Tüketim malları ithalatı, kurun ve enflasyonun düşük seyretmesi nedeniyle artmadı mı? Geçmişte yaşadığımız deneyimler nedeniyle kurun ani bir sıçrama yapmasından korkan yatırımcılar, ara malı ve yatırım malı ithalatına yönelmedi mi?  

Cari açık, dış talepte olduğu kadar iç talepte de yaşanan gelişmelerin ithalata yansıması sonucunda doğmadı mı?  

Cari açığı tetikleyen etmenler talep artışından, iç tüketimdeki "canlılıktan" kaynaklandığına göre, alınacak önlemler, kaçınılmaz olarak, talebi kısma yönünde olacaktır.  

TÜKETİCİ KREDİSİNE DÜZENLEME GETİRİLMESİ NİÇİN İSTENMİYOR?  

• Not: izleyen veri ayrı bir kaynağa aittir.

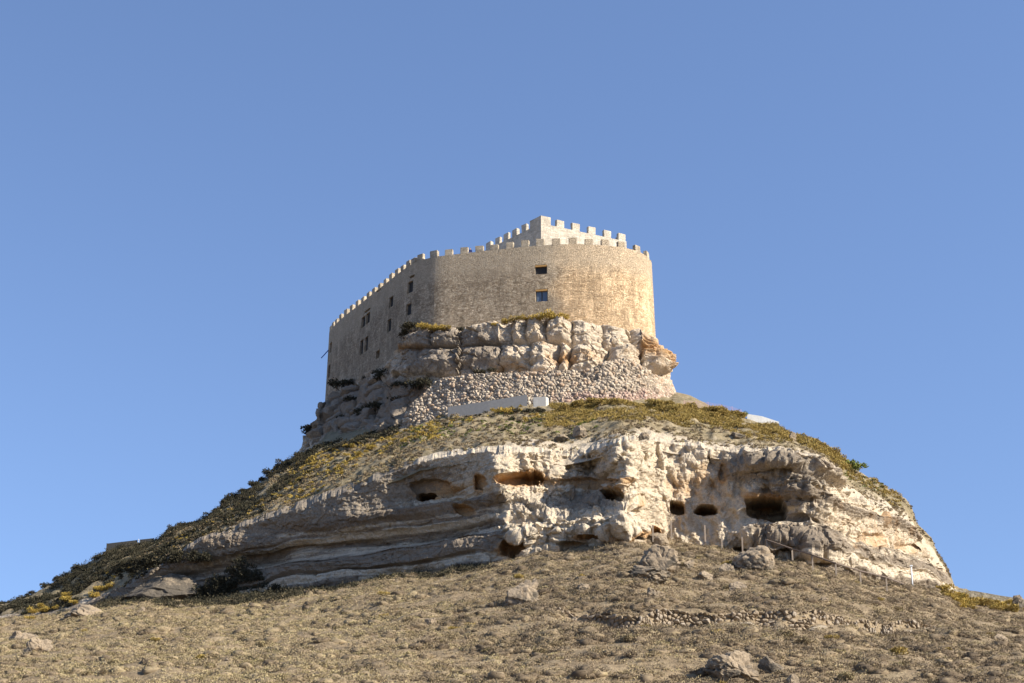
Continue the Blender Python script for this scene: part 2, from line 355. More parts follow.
def blobs(u, r, L):
    a = 0
    for (bu, br, su, sr, h) in L: a = a + h * np.exp(-(np.abs((u - bu) / su) ** 2.6) - (np.abs((r - br) / sr) ** 2.6))
    return a
def normals(Pg):
    a = np.gradient(Pg, axis=0); b = np.gradient(Pg, axis=1); n = np.cross(a, b); n /= np.linalg.norm(n, axis=-1, keepdims=True) + 1e-9
    return n
def smooth_grid(A, k):
    ker = np.hanning(2 * k + 3)[1:-1]; ker /= ker.sum()
    for ax in (0, 1):
        A = np.apply_along_axis(lambda x: np.convolve(np.pad(x, k, 'edge'), ker, 'valid'), ax, A)
    return A
def cavemask(u, r, hw, hh, cu, cr, wob, pw=3.0):
    q = (np.abs((u - cu) / hw) ** pw + np.abs((r - cr) / hh) ** pw) ** (1 / pw)
    return 1 - sstep(.93, 1.06, q + wob * .20)
# ---- main cliff with caves
rows = [tuple(x) for x in FT if -300 <= x[0] <= 1300]
NC = 2100
u, r, Y = loft(rows, NC, 170)
RELIEF = [(497, 475, 13, 26, -1.6), (535, 478, 30, 22, .6), (590, 476, 26, 22, 2.8), (560, 500, 60, 9, .8), (628, 468, 13, 30, -1.6), (478, 500, 30, 14, .8), (430, 489, 40, 20, 1.2),
 (470, 525, 30, 20, .6), (530, 505, 14, 14, -1.0), (560, 520, 22, 13, -2.2), (600, 518, 20, 18, -2.6), (628, 516, 18, 22, -3.0), (515, 530, 25, 12, -1.0), (640, 538, 30, 7, 1.0),
 (700, 520, 34, 40, .4), (712, 478, 12, 22, .7), (770, 468, 38, 11, -1.5), (805, 487, 22, 10, -1.2), (770, 497, 26, 8, .6), (760, 535, 40, 10, -1.2), (820, 545, 20, 14, -1.8), (790, 556, 45, 5, .9),
 (815, 512, 18, 12, -.6), (880, 550, 20, 8, -.6)]
base0 = P(u, r, Y)
Y2 = Y + blobs(u, r, RELIEF) * 1.25 + blobs(u, r, [(225, 545, 60, 12, -1.2), (330, 515, 70, 12, -1.0), (300, 565, 80, 14, 1.2)])
pw_ = np.stack([u / 9.0, r / 14.0, 0 * u], -1); Y2 = Y2 - .8 * fbm(pw_, 3, 41) * sstep(470, 500, u)
Pg = P(u, r, Y2)
Ns = normals(smooth_grid(np.ascontiguousarray(Pg), 12)) if False else normals(Pg)
Ns = np.stack([smooth_grid(Ns[..., i], 7) for i in range(3)], -1); Ns /= np.linalg.norm(Ns, axis=-1, keepdims=True) + 1e-9
if Ns[700, 80, 1] > 0: Ns = -Ns
x, y, z = Pg[..., 0], Pg[..., 1], Pg[..., 2]
zp = z + .7 * vn(np.stack([x / 28, y / 28, 0 * x], -1), 51) + .5 * vn(np.stack([x / 6, y / 6, 0 * x], -1), 52)
zp = zp - .035 * x * (1 - sstep(480, 620, u))
def n1(q, s): return vn(np.stack([q, 0 * q + .37, 0 * q + 3.1], -1), s)
def brk(sx_, sd_): return .35 + .9 * np.clip(.5 + .9 * vn(np.stack([x / sx_, y / sx_, z / 1.5], -1), sd_), 0, 1)
lay = .55 * np.tanh(5 * n1(zp / 2.4, 61)) + .42 * brk(7, 64) * np.tanh(5 * n1(zp / 1.0, 62)) + .28 * brk(3.5, 65) * np.tanh(5 * n1(zp / .48, 63))
v01 = np.linspace(0, 1, 170)[None] + 0 * u
Am = .22 + 1.4 * (1 - sstep(.62, .82, v01)) * (1 - sstep(455, 520, u)) + .8 * sstep(738, 755, u) + .75 * (1 - sstep(.3, .6, v01)) * sstep(500, 520, u) * (1 - sstep(650, 670, u))
Am = Am * (1 - .75 * sstep(.55, .85, v01) * (1 - sstep(470, 500, u))) * (1 - .75 * sstep(648, 672, u) * (1 - sstep(732, 748, u)))
p3 = Pg / 1.0
flute = fbm(np.stack([x / 2.6, y / 2.6, z / 9.0], -1), 4, 71); rid = 1 - np.abs(fbm(p3 / 3.2, 4, 75))
wp_ = .16 * np.stack([vn(p3 / 1.3, 81), vn(p3 / 1.3, 82), vn(p3 / 1.3, 83)], -1)
fa, fe = facets(np.stack([x / 3.6, y / 3.6, z / 2.8], -1) + wp_, 90); fb, fe2 = facets(np.stack([x / 1.5, y / 1.5, z / .75], -1) + wp_, 92)
blk = np.minimum(fe, .12) / .12
bA = .15 + .38 * sstep(500, 520, u) * (1 - sstep(640, 660, u)) + .25 * sstep(745, 760, u)
rt = sstep(485, 505, u)
d = Am * lay * 1.0 + (.10 + .30 * rt * (1 - .8 * sstep(735, 755, u))) * flute * (1 - .5 * Am) + .15 * rid + bA * (.35 * (blk - 1) + 1.35 * fa * (1 - .5 * sstep(660, 700, u))) + .26 * fb * (.6 + bA) * (1 - .7 * sstep(648, 672, u) * (1 - sstep(732, 748, u))) + .10 * (np.minimum(fe2, .08) / .08 - 1) + .20 * fbm(p3 / .7, 4, 95)
# crumbly gullied head
d = d + .5 * fbm(np.stack([x / 1.2, y / 1.2, z / 4], -1), 3, 97) * sstep(.75, .95, v01) * sstep(480, 500, u)
CAVES = [(520, 479, 22, 6.0, 4.2, 1), (426, 496, 11, 4.2, 6.5, .6), (432, 489, 19, 9, 1.2, .8), (479, 482, 5, 8, 1.4, 1), (614, 494.5, 10, 5, 5, .5), (514, 551, 11, 10, 2.6, 1), (516, 557, 7, 5, 6, .2), (573, 549, 13, 9, .9, .5),
 (465, 511, 8, 4, 1.0, .9), (677, 508.5, 7, 6, 4.5, .15), (706, 510, 11.5, 5.2, 7, .1), (766, 508, 19.5, 10, 8, .22), (654, 531, 4.5, 5, 2.4, .5), (762, 550, 32, 4.2, 2.4, .3), (357, 487, 4, 3.5, .8, .5),
 (881, 512, 6, 4, .9, .3), (882, 540, 9, 7, .7, .22), (914, 547, 9, 4, .7, .22), (640, 500, 7, 6, .7, .4), (722, 472, 3, 8, .8, .9), (640, 534, 14, 4, 1.2, .9), (600, 535, 22, 3, .8, .9), (590, 482, 30, 3, .5, .9)]
wob = fbm(p3 / 1.1, 3, 101)
cav = np.zeros_like(u); stain = np.zeros_like(u); allm = np.zeros_like(u)
for (cu, cr, hw, hh, dep, stn) in CAVES:
    pwv = 5.0 if cu in (677, 766) else 2.6
    m = cavemask(u, r, hw, hh, cu, cr, wob * (.5 if pwv > 4 else 1), pwv); cav = np.maximum(cav, m * dep); allm = np.maximum(allm, m)
    stain = np.maximum(stain, stn * (1 - sstep(.9, 1.7, np.sqrt(((u - cu) / hw) ** 2 + ((r - cr) / hh) ** 2))))
d = d * (1 - .8 * allm)
edge = sstep(0, .012, v01)
endf = sstep(55, 140, u) * (1 - sstep(925, 958, u)) + .0
Pd = Pg + Ns * (d * endf)[..., None] + np.stack([.12 * cav, cav, .05 * cav], -1) * (u < 850)[..., None] - Ns * (cav * (u >= 850))[..., None]
stain = stain + blobs(u, r, [(690, 500, 40, 40, .30), (215, 540, 45, 8, .55), (300, 525, 50, 7, .5), (600, 485, 40, 8, .6), (640, 533, 25, 6, .6), (700, 490, 45, 45, .35), (770, 495, 35, 5, .55), (880, 530, 60, 40, .40), (940, 560, 15, 25, .35), (460, 490, 70, 12, .35), (300, 570, 100, 22, .2)])
grey = blobs(u, r, [(150, 582, 60, 24, 1.0), (200, 548, 90, 16, .7), (330, 508, 110, 15, .8), (240, 522, 90, 12, 1.1), (350, 492, 60, 9, .7), (400, 480, 50, 14, .6), (440, 470, 60, 12, .45), (765, 464, 70, 13, .7), (800, 482, 45, 9, .35), (590, 470, 34, 18, .45), (560, 500, 60, 10, .35), (480, 540, 60, 22, .2), (340, 565, 150, 30, .15),
 (585, 500, 30, 9, .5), (760, 540, 45, 10, .08), (780, 480, 60, 8, .4), (735, 470, 14, 22, .3), (850, 500, 30, 14, .35), (900, 520, 40, 10, .3), (540, 515, 60, 12, .2)]) + .06
band = .46 + .75 * (.7 * n1(zp / 1.5, 66) + .7 * n1(zp / .55, 67)); band = band * (.6 + .5 * np.clip(Am, 0, 1)) * (1 - .35 * sstep(820, 840, u)) * (1 - .7 * sstep(500, 515, u) * (1 - sstep(745, 760, u)))
# skirt into the ground, cap back under the upper slope
foot = [Pd[:, 0] + np.array([0, 1.2, -2.5]) , Pd[:, 0] + np.array([0, .4, -1.0])]
uT = resample(rows, NC); capu, capr = uT[:, 3], uT[:, 4]
caps = []
for tcap, w, dz in ((.04, .8, .10), (.08, .5, .05), (.12, .25, -.15), (.18, 0, -.9)):
    Yc, Zc = upz(capu, np.full_like(capu, tcap), False); q = np.stack([x_of(capu, Yc, Zc), Yc, Zc + dz + .35 * fbm(np.stack([capu / 7, Yc / 1.5, 0 * capu], -1), 3, 111) * w], -1)
    caps.append(q + (Pd[:, -1] - base0[:, -1]) * w)
full = np.concatenate([np.stack(foot, 1), Pd, np.stack(caps, 1)], 1)
def ext(a, l=2, h=4): return np.concatenate([np.repeat(a[:, :1], l, 1), a, np.repeat(a[:, -1:], h, 1)], 1)
me = mk_mesh('cliff', full, grid_faces(full.shape[0], full.shape[1]), M['cliff'], smooth=False, attrs={'grey': ext(grey), 'stain': ext(stain), 'band': ext(band)})
tag(link('cliff', me), kind='structure')

# ------------------------------------------------------------------ castle plan
ZT = float(P(556, 245.5, 252.0)[2])
TOP = [(329.2, 333), (331.5, 329.5), (340.2, 320), (357, 307.5), (373.6, 294), (390, 281), (407, 267.7), (413, 263.6), (418, 260.6), (423, 259.0), (433.5, 257.5), (448.6, 256), (464, 254.4), (493.7, 250.8), (524.7, 247.7), (545, 245.9), (553, 245.1), (563, 244.7), (575, 244.7), (589, 245.1), (605.6, 246.1), (621.7, 247.7), (636, 250.2), (645, 253.2), (650, 257.5), (651.8, 264)]
TU = np.array([a for a, b in TOP]); TY = np.array([float(Y_at(a, b, ZT)) for a, b in TOP])
TX = x_of(TU, TY, ZT)
_s = np.concatenate([[0], np.cumsum(np.hypot(np.diff(TX), np.diff(TY)))]); _t = np.linspace(0, _s[-1], 140)
TX = np.interp(_t, _s, TX); TY = np.interp(_t, _s, TY); _k = np.hanning(25); _k /= _k.sum()
def _sm(A): q = np.convolve(np.pad(A, 12, 'reflect', reflect_type='odd'), _k, 'valid'); return q
TX, TY = _sm(TX), _sm(TY); TU = proj(np.stack([TX, TY, TX * 0 + ZT], -1))[0]
front = [Vector((a, b)) for a, b in zip(TX, TY)]
plan = front + [Vector((TX[-1] + .6, TY[-1] + 9)), Vector((TX[-1] - 3, TY[-1] + 20)), Vector((-4, 303)), Vector((-24, 316)), Vector((-33, 312)), Vector((TX[0] - .35, TY[0] + 4.5))]
def castleY(uq): return np.interp(uq, TU, TY, left=TY[0], right=TY[-1])
ZB = 74.0
def offset_dir(pl, i):
    n = len(pl); a = pl[(i + 1) % n] - pl[i]; b = pl[i] - pl[i - 1]
    na = Vector((a.y, -a.x)).normalized(); nb = Vector((b.y, -b.x)).normalized(); m = (na + nb)
    m = m.normalized(); return m / max(.5, m.dot(na))
OD = [offset_dir(plan, i) for i in range(len(plan))]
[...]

Hükümetin tüketici kredilerine ve kredi kartları dağıtımına düzenleme getirecek yasa tasarısı çalışmalarına, bankaları denetlemekten ve gözetmekten sorumlu BDDK'nın da katılmasını, "Büyük talihsizlik" olarak değerlendiren bazı ekonomistlerimiz dünyadaki uygulamaları niçin görmezden geliyorlar?  

Yakın bir geçmişte yaşadığımız ve ülke ekonomisinde 46 milyar dolarlık bir gedik açan banka hortumculuğunun, kurumsal yönetim yetersizliğinden kaynaklandığını gören BDDK, bankalara kurumsal yönetim ilkelerini getirme hazırlığında.  

Kurumsal ilke yönetimi, Avrupa Birliği ülkelerinde ve Amerika'da Worldcom, Enron, Parlamat ve Anold gibi çokuluslu şirketlerde yaşanan ekonomik skandallar sonrasında gündeme geldi.  

Amerika'da şirket ve özellikle banka yönetiminde kurumsal yönetim ilkelerinin uygulanmasını zorunlu kılan Okley Yasası çıkarıldı. AB üyesi ülkelerde de bu konuda çalışmalar yapılıyor.  

Ne yani, vatandaşın bol bol harcama yapması sevinilecek bir olay değil mi?  

Sevinebilirdik, ama ekonomistler, "Büyümenin nimetlerinin vatandaşlara dengeli bir şekilde yansımaması sorun yaratıyor" diyorlar.  

Yapılan açıklamaya göre, ekonomi yüzde 14.4 oranında büyürken, vatandaşın tüketim harcamları da yüzde 13.5 oranında artmış. İlk bakışta insanı sevindiren bir oran.  

Fakaaat...  

Yurtiçi mal ve hizmet üretimi (GSYH), yani ortalama gelir yüzde 11. 9 oranında büyüyor, tüketim harcamaları yüzde 13.5 oranında artıyor, ama vatandaşın gıda harcamalarındaki artış ise yalnızca binde 6 !  

Yani para yoksulun değil, varlıklının cebine gitmiş, o da paraları dayanıklı tüketim mallarına yatırmış, yatırıyor...  

"Ekonomi acilen yavaşlatılmazsa lirada devalüasyon ve ciddi bir ekonmik kriz kaçınılmaz olur" uyarısını dikkate alan hükümet, parasal ve mali önlemler alma hazırlığında.  

Bankalar topladıkları mevduatı kolayca satış (kredi yoluyla) para kazanabilmek için kısıtlayıcı önlemlere şiddetle karşı çıkıyorlar.  

Anlaşılıyor ki, bankalarla hükümet arasındaki sürtüşme sürecek. Çünkü "büyümeyi finanse etmek için artan ve 30 milyara varan bankaların yurt dışından kullandıkları sendikasyon kredilerinin, geri ödenmesinde riskler oluştuğu da belirtiliyor."  

Hükümet hem ekonomiyi soğutmak hem de bankaların tüketici kredileri ve kredi kartlarıyla yeni bir "hortum" olayı yaşamalarını önlemek amacıyla önlemler alma hazırlığında.  

Birileri de bankaları kredi kartları yoluyla soyma hazırlığında. Onu da yarın anlatalım...  

 

KÜPE: Telafer'de yaşananlar, geçmişte yaşananların devamı, gelecekte yapılmak istenenlerin provasıdır.